Mother and I had nearly finished selecting the faucets when Father suddenly said


I was blown away. Any thoughts of doing work in Father’s bathroom evaporated.

The next day I met Mother and she asked me how many days it would take to do the work and told me to prepare the materials.

I was shocked! The pat answer to every question in those days was “Just unite and follow True Parents.”
I wanted to follow True Parents, but I just didn’t know which one of them to follow!

Several weeks later, Parents left on a trip for several days and Paul Fontaine and I did the job. It turned out pretty well and was completed before Parents’ return.

The custom at East Garden was, if practical, to greet True Parents when they returned home. Parents arrived and as Mother entered the foyer She was looking at me for a nod of reassurance that everything went smoothly.

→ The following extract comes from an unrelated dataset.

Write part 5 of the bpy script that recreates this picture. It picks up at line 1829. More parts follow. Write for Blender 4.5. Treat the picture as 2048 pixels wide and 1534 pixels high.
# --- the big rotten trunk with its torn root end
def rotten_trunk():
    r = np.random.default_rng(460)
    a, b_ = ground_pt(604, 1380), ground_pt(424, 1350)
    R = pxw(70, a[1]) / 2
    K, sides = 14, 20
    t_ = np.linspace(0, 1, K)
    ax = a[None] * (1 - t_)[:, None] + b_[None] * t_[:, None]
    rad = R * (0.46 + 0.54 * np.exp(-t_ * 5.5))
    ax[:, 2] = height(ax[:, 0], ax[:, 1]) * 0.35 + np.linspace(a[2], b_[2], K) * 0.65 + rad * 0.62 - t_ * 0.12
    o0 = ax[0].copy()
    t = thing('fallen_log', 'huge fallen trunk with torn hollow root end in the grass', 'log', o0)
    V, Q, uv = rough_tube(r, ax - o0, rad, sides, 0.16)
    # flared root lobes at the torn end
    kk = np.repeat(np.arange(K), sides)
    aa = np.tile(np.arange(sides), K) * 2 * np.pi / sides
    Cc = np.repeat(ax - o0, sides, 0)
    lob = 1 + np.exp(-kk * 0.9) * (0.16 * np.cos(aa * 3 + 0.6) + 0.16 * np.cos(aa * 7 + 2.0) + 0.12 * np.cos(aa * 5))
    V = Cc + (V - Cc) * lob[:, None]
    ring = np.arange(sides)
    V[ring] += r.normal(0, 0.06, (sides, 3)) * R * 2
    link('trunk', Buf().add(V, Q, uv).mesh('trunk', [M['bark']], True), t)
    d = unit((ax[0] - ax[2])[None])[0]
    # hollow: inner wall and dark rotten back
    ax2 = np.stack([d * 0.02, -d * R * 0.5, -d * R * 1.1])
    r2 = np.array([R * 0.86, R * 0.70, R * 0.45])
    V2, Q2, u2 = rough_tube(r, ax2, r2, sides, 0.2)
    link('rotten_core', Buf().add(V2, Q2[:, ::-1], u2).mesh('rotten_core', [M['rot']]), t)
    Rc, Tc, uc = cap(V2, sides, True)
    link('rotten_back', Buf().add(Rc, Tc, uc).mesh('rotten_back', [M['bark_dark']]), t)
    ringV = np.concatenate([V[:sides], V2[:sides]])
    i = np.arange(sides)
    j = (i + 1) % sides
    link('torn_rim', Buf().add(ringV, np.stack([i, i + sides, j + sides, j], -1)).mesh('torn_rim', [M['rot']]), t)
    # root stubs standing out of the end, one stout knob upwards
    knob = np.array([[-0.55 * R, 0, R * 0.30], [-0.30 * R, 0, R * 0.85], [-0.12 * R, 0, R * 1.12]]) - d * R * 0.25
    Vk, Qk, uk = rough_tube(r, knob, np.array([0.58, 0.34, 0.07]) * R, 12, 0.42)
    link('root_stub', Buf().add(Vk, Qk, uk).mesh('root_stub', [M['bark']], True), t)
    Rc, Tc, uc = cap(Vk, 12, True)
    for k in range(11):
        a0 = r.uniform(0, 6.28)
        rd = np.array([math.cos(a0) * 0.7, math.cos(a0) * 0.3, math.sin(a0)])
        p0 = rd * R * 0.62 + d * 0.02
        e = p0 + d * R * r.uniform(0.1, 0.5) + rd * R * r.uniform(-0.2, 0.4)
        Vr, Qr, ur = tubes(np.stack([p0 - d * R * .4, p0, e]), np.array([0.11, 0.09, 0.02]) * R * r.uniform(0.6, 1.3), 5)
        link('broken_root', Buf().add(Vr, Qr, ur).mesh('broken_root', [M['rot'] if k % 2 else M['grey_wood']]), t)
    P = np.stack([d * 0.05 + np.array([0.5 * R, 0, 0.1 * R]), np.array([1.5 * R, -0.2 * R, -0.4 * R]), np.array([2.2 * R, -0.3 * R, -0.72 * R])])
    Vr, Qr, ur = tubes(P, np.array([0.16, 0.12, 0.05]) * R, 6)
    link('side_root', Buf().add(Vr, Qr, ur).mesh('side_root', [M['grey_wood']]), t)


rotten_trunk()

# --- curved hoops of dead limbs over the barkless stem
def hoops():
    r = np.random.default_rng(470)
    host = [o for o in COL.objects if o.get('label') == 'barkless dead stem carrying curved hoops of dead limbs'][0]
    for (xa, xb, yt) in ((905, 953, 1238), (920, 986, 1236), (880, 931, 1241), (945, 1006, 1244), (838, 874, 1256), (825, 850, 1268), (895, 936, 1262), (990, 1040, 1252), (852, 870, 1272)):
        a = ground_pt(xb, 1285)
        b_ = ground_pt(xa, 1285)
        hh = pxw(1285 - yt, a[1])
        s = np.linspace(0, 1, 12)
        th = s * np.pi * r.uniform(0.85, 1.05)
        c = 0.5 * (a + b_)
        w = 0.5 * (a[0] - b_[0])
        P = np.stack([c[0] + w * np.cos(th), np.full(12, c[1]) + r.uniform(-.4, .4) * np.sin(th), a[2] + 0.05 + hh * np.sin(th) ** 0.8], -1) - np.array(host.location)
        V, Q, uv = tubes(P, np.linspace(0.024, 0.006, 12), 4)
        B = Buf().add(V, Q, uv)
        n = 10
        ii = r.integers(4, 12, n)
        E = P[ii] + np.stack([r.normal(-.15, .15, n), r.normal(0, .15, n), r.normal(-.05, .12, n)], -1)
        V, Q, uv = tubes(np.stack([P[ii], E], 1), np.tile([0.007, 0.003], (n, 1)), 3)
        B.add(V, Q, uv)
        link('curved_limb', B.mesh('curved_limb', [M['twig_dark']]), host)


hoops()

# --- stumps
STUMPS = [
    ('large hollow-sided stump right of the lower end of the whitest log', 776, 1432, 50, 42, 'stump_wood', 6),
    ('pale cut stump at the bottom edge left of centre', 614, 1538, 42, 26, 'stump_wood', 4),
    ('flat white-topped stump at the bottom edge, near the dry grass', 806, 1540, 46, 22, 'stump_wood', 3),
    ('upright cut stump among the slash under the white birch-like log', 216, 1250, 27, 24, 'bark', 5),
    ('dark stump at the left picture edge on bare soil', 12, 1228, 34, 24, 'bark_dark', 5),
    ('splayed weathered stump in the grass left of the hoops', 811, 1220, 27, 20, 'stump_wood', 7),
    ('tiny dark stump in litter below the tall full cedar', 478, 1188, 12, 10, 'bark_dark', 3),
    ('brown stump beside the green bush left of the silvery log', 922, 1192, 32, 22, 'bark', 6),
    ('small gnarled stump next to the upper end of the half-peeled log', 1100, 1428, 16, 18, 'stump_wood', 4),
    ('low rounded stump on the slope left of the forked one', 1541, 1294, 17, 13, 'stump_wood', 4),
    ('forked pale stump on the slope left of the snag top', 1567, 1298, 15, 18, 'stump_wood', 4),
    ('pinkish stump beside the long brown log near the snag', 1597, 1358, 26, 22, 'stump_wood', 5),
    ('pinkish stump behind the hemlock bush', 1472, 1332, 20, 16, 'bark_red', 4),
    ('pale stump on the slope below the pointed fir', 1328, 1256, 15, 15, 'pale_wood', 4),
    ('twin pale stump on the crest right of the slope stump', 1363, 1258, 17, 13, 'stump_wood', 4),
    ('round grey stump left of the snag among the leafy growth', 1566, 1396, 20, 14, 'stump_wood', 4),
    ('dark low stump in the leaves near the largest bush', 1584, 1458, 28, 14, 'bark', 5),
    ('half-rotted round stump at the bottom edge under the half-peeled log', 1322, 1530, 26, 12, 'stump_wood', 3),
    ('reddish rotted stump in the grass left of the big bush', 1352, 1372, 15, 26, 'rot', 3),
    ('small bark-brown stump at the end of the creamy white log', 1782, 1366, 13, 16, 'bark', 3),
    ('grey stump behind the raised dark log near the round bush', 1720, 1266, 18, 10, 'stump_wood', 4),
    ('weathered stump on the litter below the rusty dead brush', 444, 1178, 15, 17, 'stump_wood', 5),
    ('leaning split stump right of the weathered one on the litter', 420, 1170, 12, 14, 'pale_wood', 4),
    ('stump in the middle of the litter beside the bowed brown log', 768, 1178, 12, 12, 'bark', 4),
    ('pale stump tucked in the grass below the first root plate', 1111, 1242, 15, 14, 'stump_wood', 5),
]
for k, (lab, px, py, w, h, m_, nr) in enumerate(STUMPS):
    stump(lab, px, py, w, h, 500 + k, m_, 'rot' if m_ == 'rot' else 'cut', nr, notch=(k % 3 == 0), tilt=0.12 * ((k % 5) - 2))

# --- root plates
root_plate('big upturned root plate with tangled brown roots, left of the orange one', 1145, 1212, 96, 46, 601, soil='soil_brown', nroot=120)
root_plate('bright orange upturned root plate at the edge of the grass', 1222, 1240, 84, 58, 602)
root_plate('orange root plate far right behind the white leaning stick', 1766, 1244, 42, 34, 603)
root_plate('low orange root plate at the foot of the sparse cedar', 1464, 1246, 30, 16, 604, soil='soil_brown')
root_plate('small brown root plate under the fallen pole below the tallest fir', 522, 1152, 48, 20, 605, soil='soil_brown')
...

Being the wisecracker that I am, I looked down at the ground shaking my head indicating failure. This gesture definitely peaked Mother’s interest and put a spring in Her step as She and Father headed up stairs to see the “disaster.”

I went down stairs to my room and waited. It was less than five minutes before the message came: “Father wants you to come to His room right away!”
I headed up the stairs to my doom. I met Parents, and for the first time Father said “You did a good job!” They gave me a souvenir from their trip as a gift.

In this story Mother’s motivation was to make Father’s life more convenient by giving him a shower and a bathroom that worked well.

Father’s motivation was not to have his life and his capacity to do God’s will disrupted by construction work in his personal bathroom.

Even though the direction from Father and Mother was opposite, both wanted to accomplish God’s will.
I had to choose which True Parent to follow. Mother had to be willing to take responsibility if I screwed up this job. And I did too. I had to be ready to accept responsibility for disobeying Father.

We have to be responsible for the choices we make and for the results of choosing to follow someone.